Advocacy Alert: Submit Your Feedback on DCLA’s 5-Year Accessibility Plan
Tuesday, February 13, 2024
Advocacy Alert: Submit Your Feedback on DCLA’s 5-Year Accessibility Plan
Help Shape DCLA’s Five-Year Accessibility Plan
Share Your Feedback
The NYC Department of Cultural Affairs (DCLA) has released a draft proposal of their five-year accessibility plan outlining past, present, and future initiatives aimed at fostering a more inclusive workplace and cultural sector for people with disabilities. DCLA is now inviting feedback from the public as they finalize the plan over the next several months.
What this means
Last year, the NYC Council passed an amendment to the administrative code of the city, Local Law 12 of 2023, requiring every city agency to develop and implement a plan that includes the steps it is currently taking and will be taking over the next five years to ensure that their workplace, services, programs, and activities are accessible to, accommodating, and inclusive of persons with disabilities. The plans must address the five areas:
• Digital Access
• Physical Access
• Effective Communications
• Workplace Inclusion
• Programmatic Access
Developed in collaboration with advocates, staff, and leaders, with ongoing input expected from the disability community and the public, DCLA’s plan aims to build on the CreateNYC Cultural Plan emphasizing:
• the reinforcement of internal support networks with mandated training, accommodation procedures, and employee resource groups
• meeting Web Content Accessibility Guidelines (WCAG) 2.1 Level AA for its digital platforms and user testing
• guidance on public inclusion for online meetings
• expanded outreach for grant selection panels
• increased inclusion in public art projects
• a clear grievance procedure for members of the public alleging discrimination based on disability
What you can do
Review DCLA’s plan and submit your comments by the deadline on February 16, 2024. Comments can be submitted via email, online or mail.

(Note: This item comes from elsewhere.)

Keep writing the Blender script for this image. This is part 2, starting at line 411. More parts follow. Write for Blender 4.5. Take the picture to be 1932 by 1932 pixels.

FOR FURTHER CONSIDERATION:
Kevin Gotkin of Crip News has called for further community response, noting the lack of specificity in the DCLA’s plan, and how much of this work around accessibility in NYC government was developed and advanced by disabled artists and organizers. Gotkin has drafted a template for folks to submit a public comment calling on DCLA to:
- Support disabled people to lead
- Make disability-affirmative employment real
- Be transparent about capacity
- Prepare the next administration
- Strengthen the Cultural Development Fund review process
Join in leaving a public comment on the draft plan to amplify these asks.